Dans le même concert, les créations de deux membres du collectif Acousmaki, Filiation d’Anne Foucher et L’inattendu de Geoffroy Montel retiennent également toute notre attention. Sans oublier les fidèles du festival qui enrichissent chaque année le répertoire électroacoustique d’une œuvre nouvelle : celles de Frédéric Kahn, au titre ouvertement rebelle, Métastable dialogue sur la gravité, de Philippe Leguerinel, Mariposa, qui fait danser les couleurs et virevolter la matière (avec légèreté), de Tomonari Higaki (Prélude acousmatique) et Eric Broitmann, Used, une pièce qui joue sur la notion d’écart et charrie un matériau hétérogène issu des « rusches » (prises de sons mis au rebut) du compositeur.
Nos modèles féminins
Elles appartiennent à une génération qui a le plus souvent dû braver la tendance machiste des dernières décennies pour imposer leur travail et réaliser leur projet. Plus nombreuses que dans le domaine de la musique écrite, ces compositrices en électroacoustique, souvent pédagogues, font figure de modèles pour les jeunes créateur.trice.s d’aujourd’hui.
Contretemps d’Agnès Poisson est une composition autobiographique relatant une expérience sonore inédite, celle des sons entendus sous anesthésie par la compositrice après une intervention chirurgicale particulièrement douloureuse. Ils constituent le matériau de base de cette nouvelle œuvre aussi attachante que pleine d’inattendus. De Laurence Bouckaert, A man in his world est une commande de la compagnie Motus avec le soutien de la SACEM, une œuvre phare de cette édition qui aura marqué les oreilles autant que les esprits par l’envergure de son projet (certes loin de la légèreté) et le soin de sa réalisation, à travers la richesse des textures élaborées et la profondeur du récit. Le texte entendu, extrait de « Machines nécrologiques » de Philippe Baudoin, s’inscrit par intermittence sur le flux sonore superbement conduit. À l’affiche également, l’Argentine Elsa Justel (Déjà vu), Emilie Mousset (Ritournelle #1 La légèreté) et Marcelle Deschenes (Le Bruit des ailes), pionnière de l’école canadienne.
Portraits de compositeurs
Ils donnent lieu à deux concerts monographiques en soirée : celui de Jean-Baptiste Favory (1967) d’abord, compositeur, claviériste et improvisateur dont Futura fête les trente ans de création. Cette rétrospective se décline en onze titres (dont certains entendus en création comme Waving Lights, Solipsism, Ciels) abordant les divers territoires du son explorés par Favory, entre musique concrète (Bruit mauve ), pièces radiophoniques (Zona del silencio), allégeance à la Pop et aux musiques expérimentales, dans une mouvance esthétique qui se veut la plus libre et la plus ouverte possible. Plusieurs pièces renvoient à la riche discographie du compositeur. Ainsi db, Les 7 vies de david bowie (CD ACEL Le passager), enchaînant sept séquences qui correspondent aux sept décennies de la star du glam rock : un hommage sensible, utilisant la seule voix de Bowie, qui nous fait pénétrer dans la sphère intime du chanteur. Olivier Lamarche est aux manettes pour donner à cette musique souvent immersive sa vibration singulière et son envergure spatiale.

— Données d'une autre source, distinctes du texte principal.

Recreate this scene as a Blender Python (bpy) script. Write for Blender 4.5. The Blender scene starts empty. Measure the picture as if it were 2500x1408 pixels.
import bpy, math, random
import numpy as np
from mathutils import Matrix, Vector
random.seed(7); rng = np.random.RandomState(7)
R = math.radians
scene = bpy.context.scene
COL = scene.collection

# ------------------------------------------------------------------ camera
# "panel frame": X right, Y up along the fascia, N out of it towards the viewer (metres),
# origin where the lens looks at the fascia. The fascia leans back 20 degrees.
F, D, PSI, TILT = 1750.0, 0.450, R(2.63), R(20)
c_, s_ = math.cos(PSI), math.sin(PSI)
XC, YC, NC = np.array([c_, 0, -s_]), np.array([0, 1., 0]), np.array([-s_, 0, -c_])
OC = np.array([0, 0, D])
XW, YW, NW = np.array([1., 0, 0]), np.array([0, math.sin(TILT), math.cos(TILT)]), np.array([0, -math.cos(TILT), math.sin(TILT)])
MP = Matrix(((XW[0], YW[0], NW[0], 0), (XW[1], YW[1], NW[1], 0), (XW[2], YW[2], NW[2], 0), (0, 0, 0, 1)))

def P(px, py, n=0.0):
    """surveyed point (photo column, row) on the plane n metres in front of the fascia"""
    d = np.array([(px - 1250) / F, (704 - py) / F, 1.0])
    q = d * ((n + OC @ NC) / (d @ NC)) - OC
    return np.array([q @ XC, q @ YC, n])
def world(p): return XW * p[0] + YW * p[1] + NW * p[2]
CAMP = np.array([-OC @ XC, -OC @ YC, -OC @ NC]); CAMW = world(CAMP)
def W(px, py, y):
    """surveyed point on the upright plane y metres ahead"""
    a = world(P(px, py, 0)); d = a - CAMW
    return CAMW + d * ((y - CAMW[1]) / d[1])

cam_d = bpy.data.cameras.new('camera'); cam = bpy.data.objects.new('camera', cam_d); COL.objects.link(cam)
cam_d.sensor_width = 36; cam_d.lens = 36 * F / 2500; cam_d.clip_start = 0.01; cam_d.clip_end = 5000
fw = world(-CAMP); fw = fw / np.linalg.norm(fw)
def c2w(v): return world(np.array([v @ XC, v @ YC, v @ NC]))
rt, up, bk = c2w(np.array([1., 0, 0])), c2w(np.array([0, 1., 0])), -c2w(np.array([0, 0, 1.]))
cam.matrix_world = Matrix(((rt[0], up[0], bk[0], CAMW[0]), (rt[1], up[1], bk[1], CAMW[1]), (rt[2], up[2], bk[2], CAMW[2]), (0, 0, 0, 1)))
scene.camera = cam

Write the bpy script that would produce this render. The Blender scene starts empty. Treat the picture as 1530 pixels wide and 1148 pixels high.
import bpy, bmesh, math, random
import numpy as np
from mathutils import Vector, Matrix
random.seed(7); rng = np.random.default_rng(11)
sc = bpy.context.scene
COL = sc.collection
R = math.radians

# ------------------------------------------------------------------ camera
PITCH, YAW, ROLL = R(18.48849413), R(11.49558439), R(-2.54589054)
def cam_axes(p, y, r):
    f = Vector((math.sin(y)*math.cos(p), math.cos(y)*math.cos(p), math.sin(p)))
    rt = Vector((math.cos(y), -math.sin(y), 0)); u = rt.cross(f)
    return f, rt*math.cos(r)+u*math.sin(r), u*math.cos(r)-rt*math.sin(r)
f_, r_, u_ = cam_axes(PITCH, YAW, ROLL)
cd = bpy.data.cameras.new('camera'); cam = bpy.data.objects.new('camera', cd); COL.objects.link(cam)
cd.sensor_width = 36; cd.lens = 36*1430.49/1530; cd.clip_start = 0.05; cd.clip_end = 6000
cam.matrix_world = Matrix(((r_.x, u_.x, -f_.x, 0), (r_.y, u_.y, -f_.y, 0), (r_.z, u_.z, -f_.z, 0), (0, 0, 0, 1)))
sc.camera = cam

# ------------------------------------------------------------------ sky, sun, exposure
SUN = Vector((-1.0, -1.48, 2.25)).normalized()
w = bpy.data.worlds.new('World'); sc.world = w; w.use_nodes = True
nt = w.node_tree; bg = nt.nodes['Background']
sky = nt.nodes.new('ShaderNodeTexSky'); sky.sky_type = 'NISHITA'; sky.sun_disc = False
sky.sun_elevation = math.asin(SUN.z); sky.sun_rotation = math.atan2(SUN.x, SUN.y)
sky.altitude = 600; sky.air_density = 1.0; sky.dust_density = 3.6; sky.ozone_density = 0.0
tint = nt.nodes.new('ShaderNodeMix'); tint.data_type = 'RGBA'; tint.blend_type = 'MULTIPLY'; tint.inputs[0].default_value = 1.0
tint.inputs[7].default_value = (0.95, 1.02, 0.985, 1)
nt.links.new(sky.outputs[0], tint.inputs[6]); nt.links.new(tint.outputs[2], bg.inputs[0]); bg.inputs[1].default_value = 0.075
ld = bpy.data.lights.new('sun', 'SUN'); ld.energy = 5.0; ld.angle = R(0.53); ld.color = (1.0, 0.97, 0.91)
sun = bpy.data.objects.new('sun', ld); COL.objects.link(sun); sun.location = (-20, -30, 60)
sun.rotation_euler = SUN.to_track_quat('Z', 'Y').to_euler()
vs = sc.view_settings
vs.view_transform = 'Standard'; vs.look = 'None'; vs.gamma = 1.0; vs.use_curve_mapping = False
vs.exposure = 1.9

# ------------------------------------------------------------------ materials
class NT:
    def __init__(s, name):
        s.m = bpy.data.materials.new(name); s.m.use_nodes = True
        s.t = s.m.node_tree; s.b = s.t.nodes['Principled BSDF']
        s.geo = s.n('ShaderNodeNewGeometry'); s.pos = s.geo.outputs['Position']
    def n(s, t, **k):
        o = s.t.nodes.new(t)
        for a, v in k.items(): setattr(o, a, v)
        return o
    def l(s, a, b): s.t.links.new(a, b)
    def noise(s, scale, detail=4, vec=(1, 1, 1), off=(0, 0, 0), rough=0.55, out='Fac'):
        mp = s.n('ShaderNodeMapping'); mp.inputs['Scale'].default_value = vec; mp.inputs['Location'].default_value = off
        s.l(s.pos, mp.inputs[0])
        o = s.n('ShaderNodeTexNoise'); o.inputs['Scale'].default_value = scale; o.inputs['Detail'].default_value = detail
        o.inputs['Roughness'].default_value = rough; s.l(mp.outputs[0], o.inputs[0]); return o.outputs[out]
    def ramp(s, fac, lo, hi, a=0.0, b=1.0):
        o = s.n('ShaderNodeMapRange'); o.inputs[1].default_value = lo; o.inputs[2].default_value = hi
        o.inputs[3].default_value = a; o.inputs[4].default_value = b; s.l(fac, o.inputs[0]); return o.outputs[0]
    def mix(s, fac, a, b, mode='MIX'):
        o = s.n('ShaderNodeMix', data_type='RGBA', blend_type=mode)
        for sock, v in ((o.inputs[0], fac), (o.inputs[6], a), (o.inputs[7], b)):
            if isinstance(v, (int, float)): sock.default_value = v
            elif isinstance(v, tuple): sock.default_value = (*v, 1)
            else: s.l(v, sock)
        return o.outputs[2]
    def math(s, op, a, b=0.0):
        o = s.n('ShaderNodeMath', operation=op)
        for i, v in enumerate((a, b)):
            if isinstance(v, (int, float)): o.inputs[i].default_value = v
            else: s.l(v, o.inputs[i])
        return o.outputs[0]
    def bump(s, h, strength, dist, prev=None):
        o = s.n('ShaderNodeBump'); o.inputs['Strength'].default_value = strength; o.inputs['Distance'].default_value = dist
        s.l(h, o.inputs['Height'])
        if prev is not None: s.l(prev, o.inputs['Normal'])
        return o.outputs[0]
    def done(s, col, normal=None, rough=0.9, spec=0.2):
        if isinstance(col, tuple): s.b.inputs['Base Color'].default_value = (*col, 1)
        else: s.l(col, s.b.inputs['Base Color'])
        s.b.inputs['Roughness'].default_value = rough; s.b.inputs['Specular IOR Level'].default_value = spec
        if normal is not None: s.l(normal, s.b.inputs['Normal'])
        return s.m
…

Le festival s’achève en beauté avec Érosphère (le titre est emprunté à Max Ernst), un chef d’œuvre visionnaire (version intégrale de 1980) de François Bayle (1932), l’un des pionniers de l’art acousmatique. Jonathan Prager est à la console de l’acoumonium Motus, avouant, en dépit de sa longue pratique d’interprète, n’avoir jamais joué l’œuvre en entier : une heure quarante de musique qui réunit trois pièces souvent données séparément, La Fin du bruit, Tremblement de terre très doux et Toupie dans le ciel, précédées de trois préludes, Éros bleu, Éros rouge et Éros noir : « décollage imminent pour le septième ciel acousmatique », prévient l’interprète lors de la présentation de cette œuvre-monde embrassant le total sonore. À la console de projection, Jonathan Prager sculpte le son sous ses doigts toujours mobiles pour lui donner sa chair et son volume, ses reliefs et sa volubilité dans l’air : une écoute en 3D – Toupie dans le ciel nous fait littéralement planer – et une des plus belles expériences sonores de cette édition.
Vincent Laubeuf et toute l’équipe de Futura se mobilisent déjà pour les 30 ans du festival (brochure d’anniversaire, installations, cartes blanches, figures de proue de la musique sur support, etc.), une manifestation qui devrait prendre en 2022 une tournure festive particulièrement éclatante : le rendez-vous est pris!